The following "gems," from the debates in the Democratic National
Convention, will be read with interest now and in future time:

S.S. Cox, said:

"He had attempted in his own city, a few weeks since, to show, in a very
quiet way, that ABRAHAM LINCOLN HAD DELUGED THE COUNTRY WITH BLOOD,
created a debt of four thousand million of dollars, sacrificed two
millions of human lives, and filled the land with grief and mourning."

A pious man, who had listened attentively to his remarks, sang out "G----d
d----n him."

"For less offenses than Mr. Lincoln had been guilty of, the English people
had chopped off the head of the first Charles. IN HIS OPINION, LINCOLN AND
DAVIS OUGHT TO BE BROUGHT TO THE SAME BLOCK TOGETHER."

C. Chauncey Burr, editor of several Copperhead New York journals, said:

"And it was a wonder that they had a Cabinet and men who carried out the
infamous orders of the gorilla tyrant that usurped the Presidential
chair."

Capt. Koontz, of Pittsburg, an ardent McClellan leader, said:

"If Democrats catch Lincoln's bloody spies among them, they must cut their
d----d throats, that's all. [Applause.] It is the duty of every American
to vote for a peace candidate."

Baker, of Michigan, said:

"Let us hurl that usurper from power. Never till that day comes when the
usurper and his victim meet at the judgment seat, can he be punished for
his wrongs, for his conspiracy against American liberty."

Benjamin Allen, of New York, said:

"The people will soon rise, AND IF THEY CANNOT PUT LINCOLN OUT OF POWER BY
THE BALLOT THEY WILL BY THE BULLET." [Loud cheers.] Mr. Stambaugh, a
delegate from Ohio, said:

"That, if he was called upon to elect between the freedom of the nigger
and disunion and separation, he should choose the latter." (Cheers.)

"They might search hell over and they could not find a worse President
than Abraham Lincoln."

Hon. Mr. Trainor, of Ohio, said:

"He would urge the people to be freemen, and HURL ABRAHAM LINCOLN AND HIS
MINIONS FROM POWER."

Henry Clay Dean, said:

"In the presence of the face of Camp Douglas and all the satraps of
Lincoln, that the American people were ruled by felons. Lincoln had never
turned a dishonest man out of office, or kept an honest man in. [A
voice--'What have you to say of Jeff. Davis?] I have nothing to say about
him. LINCOLN IS ENGAGED IN A CONTROVERSY WITH HIM, AND I NEVER INTERFERE
BETWEEN BLACK DOGS."

"He blushed that such a felon should occupy the highest place in the gift
of the people. PERJURY AND LARCENY WERE WRITTEN OVER HIM AS OFTEN AS WAS
'ONE DOLLAR' ON THE ONE DOLLAR BILLS OF THE BANK OF THE STATE OF INDIANA.
(Cries of the 'old villain.') The Democracy were for peace."

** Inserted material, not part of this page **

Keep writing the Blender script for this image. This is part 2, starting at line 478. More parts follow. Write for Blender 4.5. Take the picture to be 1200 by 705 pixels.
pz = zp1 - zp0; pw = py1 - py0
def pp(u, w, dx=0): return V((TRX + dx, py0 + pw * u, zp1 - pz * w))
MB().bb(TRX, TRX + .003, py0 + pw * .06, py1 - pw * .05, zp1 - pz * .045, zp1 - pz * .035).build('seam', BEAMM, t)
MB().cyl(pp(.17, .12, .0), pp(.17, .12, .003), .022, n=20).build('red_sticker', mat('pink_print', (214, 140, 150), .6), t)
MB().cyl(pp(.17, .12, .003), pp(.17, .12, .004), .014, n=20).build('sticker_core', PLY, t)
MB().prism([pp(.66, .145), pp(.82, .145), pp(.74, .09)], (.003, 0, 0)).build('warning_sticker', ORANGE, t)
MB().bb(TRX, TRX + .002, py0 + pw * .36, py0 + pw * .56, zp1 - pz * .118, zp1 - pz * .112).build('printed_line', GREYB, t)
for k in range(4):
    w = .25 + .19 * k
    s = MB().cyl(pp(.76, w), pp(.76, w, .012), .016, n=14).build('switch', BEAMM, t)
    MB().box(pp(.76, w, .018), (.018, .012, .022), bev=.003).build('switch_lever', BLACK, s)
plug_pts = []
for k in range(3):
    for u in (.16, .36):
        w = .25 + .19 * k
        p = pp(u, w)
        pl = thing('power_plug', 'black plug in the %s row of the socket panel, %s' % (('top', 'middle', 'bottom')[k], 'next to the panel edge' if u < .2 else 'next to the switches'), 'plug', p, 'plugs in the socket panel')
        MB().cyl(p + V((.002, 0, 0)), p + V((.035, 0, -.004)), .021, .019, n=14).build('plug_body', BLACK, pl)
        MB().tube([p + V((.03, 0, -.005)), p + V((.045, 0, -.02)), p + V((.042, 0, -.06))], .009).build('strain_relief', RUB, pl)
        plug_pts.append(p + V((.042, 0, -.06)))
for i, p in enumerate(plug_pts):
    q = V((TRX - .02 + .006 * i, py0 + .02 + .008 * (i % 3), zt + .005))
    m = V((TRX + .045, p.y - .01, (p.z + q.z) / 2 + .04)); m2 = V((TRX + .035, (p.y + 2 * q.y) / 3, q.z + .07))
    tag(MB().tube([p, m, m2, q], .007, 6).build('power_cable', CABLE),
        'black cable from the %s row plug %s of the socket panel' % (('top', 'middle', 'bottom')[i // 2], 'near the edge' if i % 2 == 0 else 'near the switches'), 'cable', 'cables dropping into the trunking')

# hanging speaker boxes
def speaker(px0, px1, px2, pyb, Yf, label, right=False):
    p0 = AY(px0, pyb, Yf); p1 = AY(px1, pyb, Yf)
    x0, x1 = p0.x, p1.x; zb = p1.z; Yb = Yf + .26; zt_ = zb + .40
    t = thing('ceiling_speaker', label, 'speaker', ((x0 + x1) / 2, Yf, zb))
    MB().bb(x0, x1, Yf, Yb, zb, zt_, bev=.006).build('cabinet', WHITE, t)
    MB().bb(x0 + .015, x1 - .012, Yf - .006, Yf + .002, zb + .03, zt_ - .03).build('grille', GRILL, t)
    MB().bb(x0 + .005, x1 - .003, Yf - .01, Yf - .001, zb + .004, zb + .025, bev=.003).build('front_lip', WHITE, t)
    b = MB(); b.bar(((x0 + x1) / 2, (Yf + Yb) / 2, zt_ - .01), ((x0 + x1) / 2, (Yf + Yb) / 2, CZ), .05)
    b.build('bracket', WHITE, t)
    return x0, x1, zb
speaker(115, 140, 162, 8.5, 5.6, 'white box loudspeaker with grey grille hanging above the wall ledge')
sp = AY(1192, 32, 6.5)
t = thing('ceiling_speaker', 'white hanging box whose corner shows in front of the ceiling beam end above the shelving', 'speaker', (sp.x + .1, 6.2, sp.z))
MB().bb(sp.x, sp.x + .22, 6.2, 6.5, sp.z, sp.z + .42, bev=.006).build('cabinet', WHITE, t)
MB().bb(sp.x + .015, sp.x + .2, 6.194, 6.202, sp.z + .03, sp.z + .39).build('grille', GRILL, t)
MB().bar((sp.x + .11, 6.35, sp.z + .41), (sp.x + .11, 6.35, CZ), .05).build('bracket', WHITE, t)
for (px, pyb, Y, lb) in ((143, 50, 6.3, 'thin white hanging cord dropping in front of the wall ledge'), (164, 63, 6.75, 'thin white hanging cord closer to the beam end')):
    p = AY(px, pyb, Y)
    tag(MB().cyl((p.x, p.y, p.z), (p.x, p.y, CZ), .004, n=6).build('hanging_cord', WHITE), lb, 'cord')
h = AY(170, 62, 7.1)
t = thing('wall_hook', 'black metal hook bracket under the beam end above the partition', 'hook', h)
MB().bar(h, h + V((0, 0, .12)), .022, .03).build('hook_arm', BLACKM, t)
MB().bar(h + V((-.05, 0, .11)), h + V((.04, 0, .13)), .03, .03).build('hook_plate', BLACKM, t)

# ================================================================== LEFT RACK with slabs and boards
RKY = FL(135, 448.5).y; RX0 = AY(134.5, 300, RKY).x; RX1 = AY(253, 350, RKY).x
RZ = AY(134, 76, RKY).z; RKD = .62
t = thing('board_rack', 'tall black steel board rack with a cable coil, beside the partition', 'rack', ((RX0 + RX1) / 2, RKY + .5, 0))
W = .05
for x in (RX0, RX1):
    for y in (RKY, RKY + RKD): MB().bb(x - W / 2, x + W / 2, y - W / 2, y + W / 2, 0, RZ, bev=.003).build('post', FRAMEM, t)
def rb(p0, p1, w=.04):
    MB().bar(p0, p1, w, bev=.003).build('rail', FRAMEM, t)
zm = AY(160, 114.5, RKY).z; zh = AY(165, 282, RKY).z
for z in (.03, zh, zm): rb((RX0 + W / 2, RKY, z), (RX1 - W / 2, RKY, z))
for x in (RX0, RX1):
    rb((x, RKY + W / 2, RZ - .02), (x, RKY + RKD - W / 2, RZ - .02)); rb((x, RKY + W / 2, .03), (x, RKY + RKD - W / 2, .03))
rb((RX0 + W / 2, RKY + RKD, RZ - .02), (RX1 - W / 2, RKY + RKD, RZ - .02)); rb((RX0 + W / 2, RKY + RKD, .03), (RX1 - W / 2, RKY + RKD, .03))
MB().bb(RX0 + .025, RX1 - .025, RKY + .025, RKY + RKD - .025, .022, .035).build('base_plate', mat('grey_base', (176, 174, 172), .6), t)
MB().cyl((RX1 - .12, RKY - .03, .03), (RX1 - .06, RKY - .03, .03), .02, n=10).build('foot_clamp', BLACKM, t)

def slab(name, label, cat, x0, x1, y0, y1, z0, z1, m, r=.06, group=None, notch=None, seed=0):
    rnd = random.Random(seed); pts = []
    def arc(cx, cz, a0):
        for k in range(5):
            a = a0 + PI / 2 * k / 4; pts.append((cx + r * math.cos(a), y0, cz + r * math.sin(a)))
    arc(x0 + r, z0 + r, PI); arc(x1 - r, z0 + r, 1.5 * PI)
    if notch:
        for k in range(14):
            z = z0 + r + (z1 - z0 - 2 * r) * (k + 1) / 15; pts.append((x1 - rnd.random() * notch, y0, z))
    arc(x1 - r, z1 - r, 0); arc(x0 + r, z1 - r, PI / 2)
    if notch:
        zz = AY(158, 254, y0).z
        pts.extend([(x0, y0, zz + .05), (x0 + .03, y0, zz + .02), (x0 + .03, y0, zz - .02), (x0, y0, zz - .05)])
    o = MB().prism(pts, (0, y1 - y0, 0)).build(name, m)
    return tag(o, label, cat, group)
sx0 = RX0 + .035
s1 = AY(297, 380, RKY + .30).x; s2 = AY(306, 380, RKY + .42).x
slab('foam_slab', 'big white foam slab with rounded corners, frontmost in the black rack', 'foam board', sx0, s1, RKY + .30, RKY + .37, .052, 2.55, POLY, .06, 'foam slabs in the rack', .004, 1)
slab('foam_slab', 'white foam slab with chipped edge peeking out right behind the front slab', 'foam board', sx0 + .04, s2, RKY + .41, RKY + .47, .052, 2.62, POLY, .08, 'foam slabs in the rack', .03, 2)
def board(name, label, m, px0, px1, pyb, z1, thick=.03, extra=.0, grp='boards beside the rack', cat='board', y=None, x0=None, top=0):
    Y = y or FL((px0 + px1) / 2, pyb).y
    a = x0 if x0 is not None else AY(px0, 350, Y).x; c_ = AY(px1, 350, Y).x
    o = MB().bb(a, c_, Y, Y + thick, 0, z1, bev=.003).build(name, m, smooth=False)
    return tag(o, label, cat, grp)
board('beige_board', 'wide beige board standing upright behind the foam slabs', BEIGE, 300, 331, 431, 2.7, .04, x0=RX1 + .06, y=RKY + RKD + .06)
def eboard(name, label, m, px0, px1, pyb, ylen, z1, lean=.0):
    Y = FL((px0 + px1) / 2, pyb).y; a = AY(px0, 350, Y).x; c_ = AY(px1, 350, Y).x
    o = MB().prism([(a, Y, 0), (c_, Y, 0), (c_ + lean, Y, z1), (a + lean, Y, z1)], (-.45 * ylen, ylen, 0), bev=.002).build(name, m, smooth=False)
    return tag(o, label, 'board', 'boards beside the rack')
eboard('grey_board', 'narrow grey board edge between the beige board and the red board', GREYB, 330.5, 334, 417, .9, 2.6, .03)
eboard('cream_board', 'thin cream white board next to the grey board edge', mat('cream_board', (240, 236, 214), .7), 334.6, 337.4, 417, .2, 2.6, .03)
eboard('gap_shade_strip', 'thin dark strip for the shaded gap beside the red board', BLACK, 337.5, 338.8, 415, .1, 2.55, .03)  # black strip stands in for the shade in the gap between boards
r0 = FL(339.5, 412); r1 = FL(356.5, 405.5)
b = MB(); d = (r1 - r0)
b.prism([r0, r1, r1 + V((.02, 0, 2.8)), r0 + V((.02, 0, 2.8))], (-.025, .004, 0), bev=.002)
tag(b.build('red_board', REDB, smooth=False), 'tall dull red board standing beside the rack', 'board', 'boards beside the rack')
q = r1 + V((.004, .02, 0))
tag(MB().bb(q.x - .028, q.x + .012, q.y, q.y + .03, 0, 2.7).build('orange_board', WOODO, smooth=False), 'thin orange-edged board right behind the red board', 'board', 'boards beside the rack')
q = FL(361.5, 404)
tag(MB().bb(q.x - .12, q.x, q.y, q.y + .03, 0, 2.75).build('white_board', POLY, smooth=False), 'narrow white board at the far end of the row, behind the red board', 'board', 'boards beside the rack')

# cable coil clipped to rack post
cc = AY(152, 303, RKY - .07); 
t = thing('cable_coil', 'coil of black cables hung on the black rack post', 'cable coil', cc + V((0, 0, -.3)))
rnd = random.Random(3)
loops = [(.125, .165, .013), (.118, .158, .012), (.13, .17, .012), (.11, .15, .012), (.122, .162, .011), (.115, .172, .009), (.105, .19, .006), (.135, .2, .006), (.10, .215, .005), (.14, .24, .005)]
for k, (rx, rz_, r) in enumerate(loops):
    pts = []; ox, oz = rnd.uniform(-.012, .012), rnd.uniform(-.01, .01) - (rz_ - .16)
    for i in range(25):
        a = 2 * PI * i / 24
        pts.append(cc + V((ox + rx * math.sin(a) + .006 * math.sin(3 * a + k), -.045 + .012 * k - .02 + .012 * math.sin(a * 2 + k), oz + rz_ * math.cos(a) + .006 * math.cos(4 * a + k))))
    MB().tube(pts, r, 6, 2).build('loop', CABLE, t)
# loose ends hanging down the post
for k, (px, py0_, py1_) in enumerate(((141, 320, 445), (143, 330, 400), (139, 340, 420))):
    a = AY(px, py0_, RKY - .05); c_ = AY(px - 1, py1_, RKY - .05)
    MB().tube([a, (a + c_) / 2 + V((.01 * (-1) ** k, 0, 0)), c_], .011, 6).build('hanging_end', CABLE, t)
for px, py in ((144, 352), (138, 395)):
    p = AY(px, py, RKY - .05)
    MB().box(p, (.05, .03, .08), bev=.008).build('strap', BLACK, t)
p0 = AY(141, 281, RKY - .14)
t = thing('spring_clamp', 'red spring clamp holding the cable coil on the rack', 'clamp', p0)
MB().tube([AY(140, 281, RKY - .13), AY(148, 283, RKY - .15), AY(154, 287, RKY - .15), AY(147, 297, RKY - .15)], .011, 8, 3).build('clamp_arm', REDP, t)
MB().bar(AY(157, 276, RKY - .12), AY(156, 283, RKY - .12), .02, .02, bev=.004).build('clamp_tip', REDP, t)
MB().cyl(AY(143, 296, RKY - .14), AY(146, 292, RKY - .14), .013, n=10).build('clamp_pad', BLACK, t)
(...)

W.W. O'Brien, of Peoria, also threatened "to try him as Charles the first
was tried, as a tyrant and a traitor, and if they found him guilty to hang
him."

The essential unity of Copperheadism with assassination, appears in the
following remarks of Koontz, of Pennsylvania:

"Shall more wives be made widows, and more children fatherless, and
greater hate be stirred up between children of the same glorious
constitution? IF NOT WE MUST PUT OUR FOOT UPON THE TYRANT'S NECK, and
destroy it, The Democratic government must be raised to power, and Lincoln
with his Cabinet of rogues, thieves and spies, be driven to destruction.